Salvia leucantha

Salvia leucantha growing in the garden of Alida Gray in Sydney

This salvia is the old-fashioned Mexican sage bush, growing about 1.3m tall and it has been around for a long time. It is a quite drought-tolerant plant so likes a sunny position with well-drained soil. Too much water can make it lanky. It flowers from late summer or autumn into winter. It will tolerate mild frosts. The plant should be cut to the ground in August: the new growth will be able to be seen at the base. The species has white flowers held in purple calyces. A vibrant cultivar called 'Midnight' has rich purple spires of velvet flowers on silvery stems above woolly leaves, which are quite white underneath. Salvia leucantha looks good with blue, pink or cerise flowers, or with orange flowers like velvety lion's ear (Leonotis leonurus) for a different effect. It is also pretty with silver foliage (especially Plectranthus argentatus) or the cerise leaves of Iresine herbstii 'Brilliantissima'.

Salvia leucantha and Pennisetum setaceum Rubrum in the Royal Botanic Garden Sydney

This Salvia can be part of an almost Mediterranean look if grown with rosemary and lavender. It also combines well with ornamental grasses. It does creep about a bit, so it needs to be dug up every so often if it spreads too far but it is not an invasive salvia. Two cultivars released in autumn 2008 are marketed under the names of 'Velour White' and 'Velour Pink'. Both have white calyces, and the white form has pure white inflorescences and the other has pastel pink ones. Both arose as chance seedlings from a purple Mexican sage bush in a garden in South Africa.

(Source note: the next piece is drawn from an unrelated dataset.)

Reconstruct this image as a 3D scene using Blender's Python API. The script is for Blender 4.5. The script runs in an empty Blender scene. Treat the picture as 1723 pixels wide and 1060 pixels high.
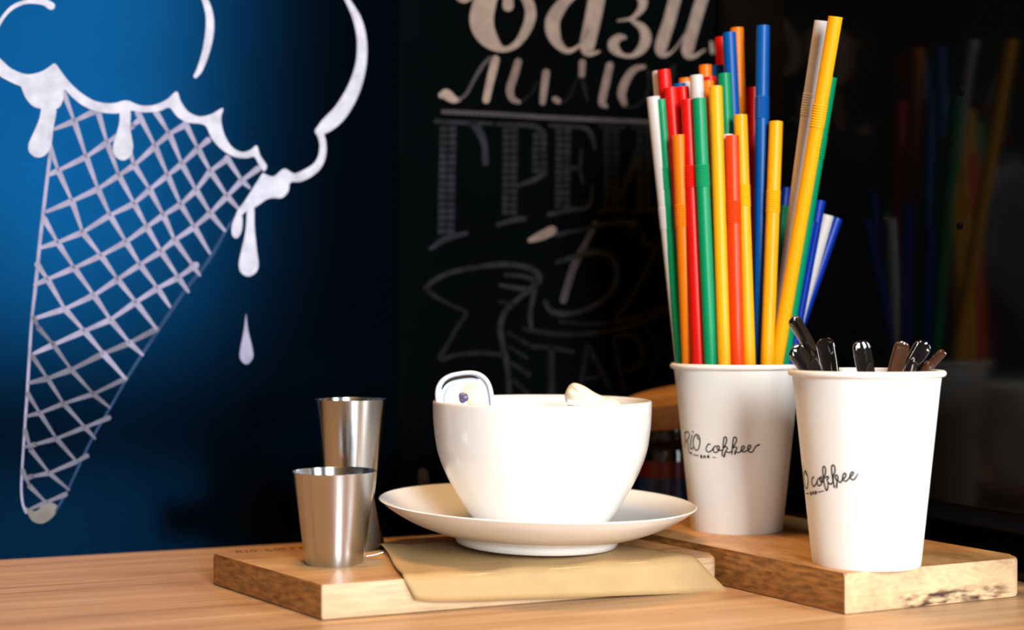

Hedge of Salvia leucantha Santa Barbara in the garden of Kerrie and Steve Babian in Sydney

Salvia leucantha 'Santa Barbara' is a newly available compact form of Mexican sage bush, suited to smaller areas but with the same rich flower colour, being all purple. It grows only to 60-90cm, doesn't seem to spread as much, and can make a wonderful low hedge. Note that 'Santa Barbara' is subject to Plant Breeders Rights in Australia so cannot be propagated for sale without the appropriate licensing arrangement.

Flowers in February, March, April, May, June, July, December.